Daniel Suarez, one of NASCAR’s rising stars, would rather talk racing than politics.

Jeff Zelevansky/Getty Images

NASCAR's first full-time Mexican driver, Daniel Suarez, sidestepped questions about whether he was offended by NASCAR CEO Brian France supporting controversial presidential candidate Donald Trump when asked Friday at Phoenix International Raceway.

Suarez instead stated how proud he is of his heritage, while admitting he doesn't have much interest in politics and wasn't aware of France's public endorsement of Trump until his public relations manager called him.

"All I can say about that is that I'm super proud to be Mexican, to be a Latin American driver in the United States," Suarez. "I'm very lucky to have a lot of support from the United States and from NASCAR in the past four years and what we've got for this year so far."

France, along with NASCAR Hall of Famer Bill Elliott and current drivers Chase Elliott, Ryan Newman and David Ragan, appeared at a Trump campaign rally last month at Valdosta (Ga.) State University. During the appearance France spoke and declared his support of Trump's bid to win the presidency.

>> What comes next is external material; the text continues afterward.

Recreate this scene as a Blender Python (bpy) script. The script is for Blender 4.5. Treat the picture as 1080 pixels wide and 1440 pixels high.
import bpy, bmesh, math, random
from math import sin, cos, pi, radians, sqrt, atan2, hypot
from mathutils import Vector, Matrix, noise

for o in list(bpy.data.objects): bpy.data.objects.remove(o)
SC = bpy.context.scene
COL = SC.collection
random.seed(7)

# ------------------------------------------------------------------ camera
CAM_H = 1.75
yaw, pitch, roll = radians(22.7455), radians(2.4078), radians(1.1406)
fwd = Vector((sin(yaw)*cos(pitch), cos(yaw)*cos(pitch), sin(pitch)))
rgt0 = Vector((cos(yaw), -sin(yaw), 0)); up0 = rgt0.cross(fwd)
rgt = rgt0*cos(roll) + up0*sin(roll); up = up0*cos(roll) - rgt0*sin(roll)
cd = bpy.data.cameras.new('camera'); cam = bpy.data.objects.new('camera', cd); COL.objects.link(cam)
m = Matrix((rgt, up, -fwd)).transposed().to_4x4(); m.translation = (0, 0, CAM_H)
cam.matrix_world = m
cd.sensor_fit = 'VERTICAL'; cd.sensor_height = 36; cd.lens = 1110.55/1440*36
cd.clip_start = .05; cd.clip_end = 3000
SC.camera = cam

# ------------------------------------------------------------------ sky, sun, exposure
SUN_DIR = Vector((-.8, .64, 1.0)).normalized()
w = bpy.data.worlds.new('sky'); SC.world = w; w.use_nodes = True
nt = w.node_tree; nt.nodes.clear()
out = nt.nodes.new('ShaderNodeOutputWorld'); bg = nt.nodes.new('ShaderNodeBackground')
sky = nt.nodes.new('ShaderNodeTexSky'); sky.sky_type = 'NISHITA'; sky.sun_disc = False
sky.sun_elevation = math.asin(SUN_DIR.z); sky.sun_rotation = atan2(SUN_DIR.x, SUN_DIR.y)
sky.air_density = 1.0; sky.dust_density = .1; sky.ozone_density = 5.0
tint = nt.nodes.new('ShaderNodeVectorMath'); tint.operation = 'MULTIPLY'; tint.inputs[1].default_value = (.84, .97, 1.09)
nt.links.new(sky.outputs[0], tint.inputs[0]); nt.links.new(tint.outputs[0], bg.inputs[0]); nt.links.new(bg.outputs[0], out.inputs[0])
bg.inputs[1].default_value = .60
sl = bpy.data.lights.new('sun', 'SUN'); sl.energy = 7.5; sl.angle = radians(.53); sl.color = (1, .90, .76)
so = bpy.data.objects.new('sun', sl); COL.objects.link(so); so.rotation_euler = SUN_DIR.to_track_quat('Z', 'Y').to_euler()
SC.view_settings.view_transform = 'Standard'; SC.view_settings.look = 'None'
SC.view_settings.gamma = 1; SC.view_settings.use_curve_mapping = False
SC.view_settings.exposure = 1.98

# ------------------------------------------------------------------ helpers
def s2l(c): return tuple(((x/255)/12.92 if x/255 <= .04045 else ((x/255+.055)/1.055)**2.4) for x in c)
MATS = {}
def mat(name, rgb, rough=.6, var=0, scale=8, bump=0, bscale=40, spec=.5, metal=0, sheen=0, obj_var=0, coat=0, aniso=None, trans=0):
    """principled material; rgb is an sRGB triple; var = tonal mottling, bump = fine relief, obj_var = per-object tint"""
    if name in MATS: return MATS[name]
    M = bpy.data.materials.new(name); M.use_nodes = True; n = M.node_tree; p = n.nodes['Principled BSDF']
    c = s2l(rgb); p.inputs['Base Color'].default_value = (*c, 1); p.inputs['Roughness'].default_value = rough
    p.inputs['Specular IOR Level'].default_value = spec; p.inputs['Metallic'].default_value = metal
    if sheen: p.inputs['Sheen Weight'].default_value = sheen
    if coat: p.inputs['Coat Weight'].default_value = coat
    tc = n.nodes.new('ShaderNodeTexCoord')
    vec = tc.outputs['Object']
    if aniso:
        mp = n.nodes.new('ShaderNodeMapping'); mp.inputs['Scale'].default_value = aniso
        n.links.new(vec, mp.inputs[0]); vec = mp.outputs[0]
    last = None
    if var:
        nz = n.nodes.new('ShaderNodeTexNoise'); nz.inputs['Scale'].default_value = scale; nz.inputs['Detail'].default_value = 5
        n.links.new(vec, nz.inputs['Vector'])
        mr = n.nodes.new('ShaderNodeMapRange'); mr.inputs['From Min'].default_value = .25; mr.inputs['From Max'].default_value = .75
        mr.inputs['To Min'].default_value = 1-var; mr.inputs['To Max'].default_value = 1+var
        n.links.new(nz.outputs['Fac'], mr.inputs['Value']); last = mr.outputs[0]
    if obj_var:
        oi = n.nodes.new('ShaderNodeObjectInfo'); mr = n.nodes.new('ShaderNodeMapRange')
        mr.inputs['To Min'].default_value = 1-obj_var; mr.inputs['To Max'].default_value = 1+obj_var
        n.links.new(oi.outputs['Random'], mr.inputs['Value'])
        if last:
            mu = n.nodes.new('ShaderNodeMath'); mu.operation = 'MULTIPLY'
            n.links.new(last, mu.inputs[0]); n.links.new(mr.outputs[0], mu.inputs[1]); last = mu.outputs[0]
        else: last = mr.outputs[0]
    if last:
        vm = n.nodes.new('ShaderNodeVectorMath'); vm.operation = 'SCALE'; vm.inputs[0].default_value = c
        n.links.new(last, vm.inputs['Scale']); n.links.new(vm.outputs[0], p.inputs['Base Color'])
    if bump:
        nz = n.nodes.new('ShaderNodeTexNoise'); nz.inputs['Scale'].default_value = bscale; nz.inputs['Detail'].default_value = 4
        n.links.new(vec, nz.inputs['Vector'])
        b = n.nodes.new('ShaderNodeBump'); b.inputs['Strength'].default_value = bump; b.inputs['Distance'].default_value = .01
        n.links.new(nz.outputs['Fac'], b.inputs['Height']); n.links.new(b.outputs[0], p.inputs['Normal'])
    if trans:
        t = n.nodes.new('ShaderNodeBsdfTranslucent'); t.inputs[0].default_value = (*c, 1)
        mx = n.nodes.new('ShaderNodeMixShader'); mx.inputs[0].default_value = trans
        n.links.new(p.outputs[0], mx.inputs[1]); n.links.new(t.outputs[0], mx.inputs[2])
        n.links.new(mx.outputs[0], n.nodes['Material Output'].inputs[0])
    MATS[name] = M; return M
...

Trump is the frontrunner for the Republican nomination, but his campaign has been shrouded in controversy with the business mogul making frequent offensive remarks including calling Mexican immigrants rapists and drug dealers, advocating and vowing to deport all people living illegally within the United States and saying the United States should temporarily ban Muslims from entering the country.

NASCAR released a statement following France's appearance at the Feb. 29 rally, saying the endorsement was a "private personal decision by Brian." But because France's grandfather founded NASCAR and the company remains family-owned with France as its chief policy-maker and spokesperson, the support was viewed as NASCAR obliquely supporting Trump as well.

France clarified his backing of Trump in an interview with the Associated Press this week, saying he doesn't support Trump "for all of his views, or his immigration views" and that he was "surprised" that some questioned his initiatives on diversity.

Suarez is a graduate of NASCAR's Drive for Diversity program, an initiative started by France in 2004 that encourages and trains minorities and women to participate in the sport. The 24-year-old from Monterrey, Mexico, has emerged as one of NASCAR's rising stars, winning Rookie of the Year honors in NASCAR's No. 2 division last season and presently atop the Xfinity Series point standings.

"Who knows, without being Mexican [if] I wouldn't be here right now because it's been unbelievable the support I've had from NASCAR through the ‘Drive for Diversity' program and all of these programs to put myself in the right position to get opportunity that I have right now," Suarez said. "I'm very proud to be Mexican and whatever is going on with the politics that doesn't change anything."